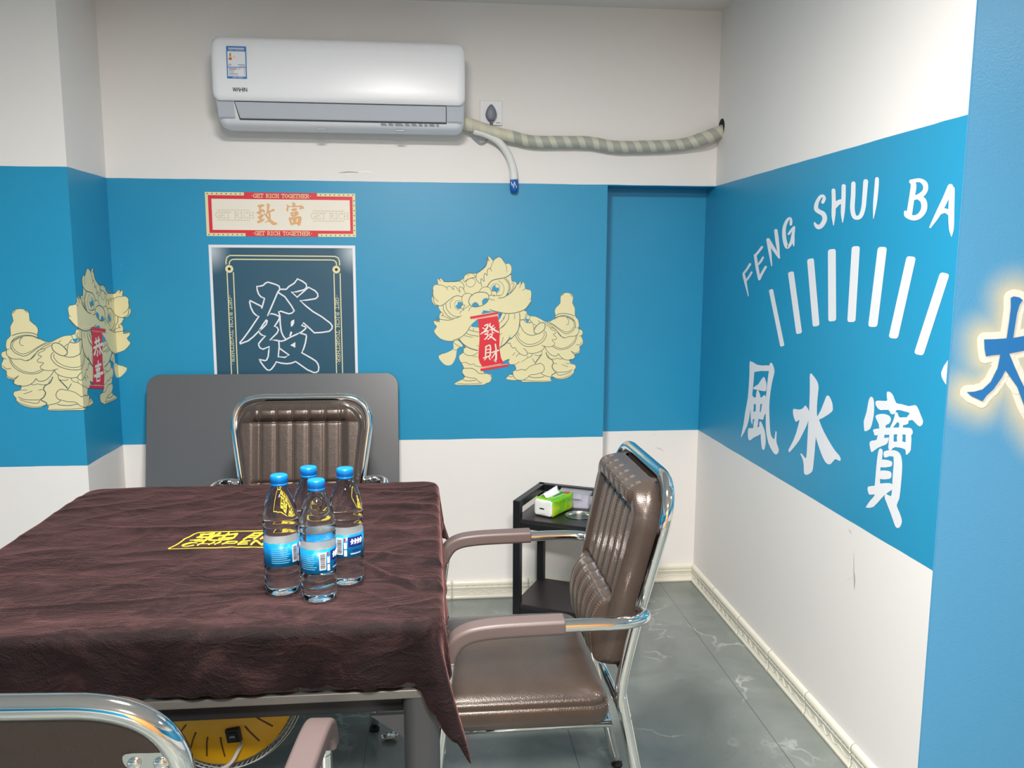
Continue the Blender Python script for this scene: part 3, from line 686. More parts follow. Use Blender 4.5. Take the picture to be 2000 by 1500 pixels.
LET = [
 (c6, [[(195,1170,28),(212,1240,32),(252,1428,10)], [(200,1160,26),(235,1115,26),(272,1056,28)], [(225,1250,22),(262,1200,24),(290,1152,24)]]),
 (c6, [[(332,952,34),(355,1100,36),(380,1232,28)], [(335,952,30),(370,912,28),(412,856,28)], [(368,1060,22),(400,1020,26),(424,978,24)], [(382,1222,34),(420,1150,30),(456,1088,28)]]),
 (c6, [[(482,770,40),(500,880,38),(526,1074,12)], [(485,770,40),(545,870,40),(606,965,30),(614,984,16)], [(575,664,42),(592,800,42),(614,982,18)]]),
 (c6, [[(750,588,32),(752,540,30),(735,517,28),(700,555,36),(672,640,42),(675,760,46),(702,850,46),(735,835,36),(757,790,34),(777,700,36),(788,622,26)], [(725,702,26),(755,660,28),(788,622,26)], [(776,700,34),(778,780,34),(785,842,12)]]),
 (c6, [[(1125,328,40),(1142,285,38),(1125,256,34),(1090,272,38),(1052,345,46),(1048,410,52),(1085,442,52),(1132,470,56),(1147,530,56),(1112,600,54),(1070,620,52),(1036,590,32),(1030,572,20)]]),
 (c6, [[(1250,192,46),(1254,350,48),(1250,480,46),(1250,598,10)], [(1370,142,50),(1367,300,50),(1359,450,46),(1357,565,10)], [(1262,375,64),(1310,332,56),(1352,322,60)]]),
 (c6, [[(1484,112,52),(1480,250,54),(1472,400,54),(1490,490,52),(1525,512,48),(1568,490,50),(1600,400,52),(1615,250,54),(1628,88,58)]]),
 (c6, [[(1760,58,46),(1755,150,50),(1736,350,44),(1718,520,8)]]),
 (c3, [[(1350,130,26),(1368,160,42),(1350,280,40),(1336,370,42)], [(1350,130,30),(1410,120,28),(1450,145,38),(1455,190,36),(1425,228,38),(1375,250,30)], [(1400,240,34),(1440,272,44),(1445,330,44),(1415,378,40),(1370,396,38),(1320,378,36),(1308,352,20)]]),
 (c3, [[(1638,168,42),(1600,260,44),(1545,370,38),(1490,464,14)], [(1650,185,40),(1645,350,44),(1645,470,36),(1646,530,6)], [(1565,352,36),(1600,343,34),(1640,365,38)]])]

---

**What is expected:**
Leave out the pictures and copy the rest of the material above exactly.

**Task answer:**
Continue the Blender Python script for this scene: part 3, from line 686. More parts follow. Use Blender 4.5. Take the picture to be 2000 by 1500 pixels.
LET = [
 (c6, [[(195,1170,28),(212,1240,32),(252,1428,10)], [(200,1160,26),(235,1115,26),(272,1056,28)], [(225,1250,22),(262,1200,24),(290,1152,24)]]),
 (c6, [[(332,952,34),(355,1100,36),(380,1232,28)], [(335,952,30),(370,912,28),(412,856,28)], [(368,1060,22),(400,1020,26),(424,978,24)], [(382,1222,34),(420,1150,30),(456,1088,28)]]),
 (c6, [[(482,770,40),(500,880,38),(526,1074,12)], [(485,770,40),(545,870,40),(606,965,30),(614,984,16)], [(575,664,42),(592,800,42),(614,982,18)]]),
 (c6, [[(750,588,32),(752,540,30),(735,517,28),(700,555,36),(672,640,42),(675,760,46),(702,850,46),(735,835,36),(757,790,34),(777,700,36),(788,622,26)], [(725,702,26),(755,660,28),(788,622,26)], [(776,700,34),(778,780,34),(785,842,12)]]),
 (c6, [[(1125,328,40),(1142,285,38),(1125,256,34),(1090,272,38),(1052,345,46),(1048,410,52),(1085,442,52),(1132,470,56),(1147,530,56),(1112,600,54),(1070,620,52),(1036,590,32),(1030,572,20)]]),
 (c6, [[(1250,192,46),(1254,350,48),(1250,480,46),(1250,598,10)], [(1370,142,50),(1367,300,50),(1359,450,46),(1357,565,10)], [(1262,375,64),(1310,332,56),(1352,322,60)]]),
 (c6, [[(1484,112,52),(1480,250,54),(1472,400,54),(1490,490,52),(1525,512,48),(1568,490,50),(1600,400,52),(1615,250,54),(1628,88,58)]]),
 (c6, [[(1760,58,46),(1755,150,50),(1736,350,44),(1718,520,8)]]),
 (c3, [[(1350,130,26),(1368,160,42),(1350,280,40),(1336,370,42)], [(1350,130,30),(1410,120,28),(1450,145,38),(1455,190,36),(1425,228,38),(1375,250,30)], [(1400,240,34),(1440,272,44),(1445,330,44),(1415,378,40),(1370,396,38),(1320,378,36),(1308,352,20)]]),
 (c3, [[(1638,168,42),(1600,260,44),(1545,370,38),(1490,464,14)], [(1650,185,40),(1645,350,44),(1645,470,36),(1646,530,6)], [(1565,352,36),(1600,343,34),(1640,365,38)]])]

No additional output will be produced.